EAC being dragged down in this ongoing diplomatic spat is a shame. It is unfortunate that most of Africa’s second generation regional/economic integration schemes started their journeys with a bad footing, and it seems like even along the way we aren’t on par with our steps.

After liberation struggles ended, Tanzania cocooned itself, it retreated inward. Now, with the limelight on us, it is like we are trying to find a balance between two realities: one in which we are inward looking but very much in need of what we see beyond our yard. Second, in which we are outward looking but at the same time we don’t want to let go of the shell we’ve built for ourselves.

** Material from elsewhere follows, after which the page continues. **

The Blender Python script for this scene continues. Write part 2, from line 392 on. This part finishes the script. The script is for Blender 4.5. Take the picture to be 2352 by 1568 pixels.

Rwanda has presented a challenge on how countries in the EAC should relate to each other. Heading for the 15th summit of EAC Heads of State this November in Arusha, there is much at stake as there are those who are worried that the deteriorating relations between Kigali and Dar es Salaam don’t augur well for the future of EAC.

As the diplomatic spat between the EAC’s biggest and smallest countries by landmass go on, it will be interesting to watch how Museveni will walk the tightrope and help the EAC escape one of its biggest challenges to its continued relevance and survival. That of course should he accept being the mediator. And providing an answer to whether one is too sensitive or perhaps it is a question of indifference for the other will be a good start.

Hate him or love him, even his opponents wouldn’t disagree that in this troubled region, Museveni is a master strategist and a shrewd politician but at times like this few would be surprised should he envy Houdini-the master escapist of the 19th century.

For one, this region has a very proud people.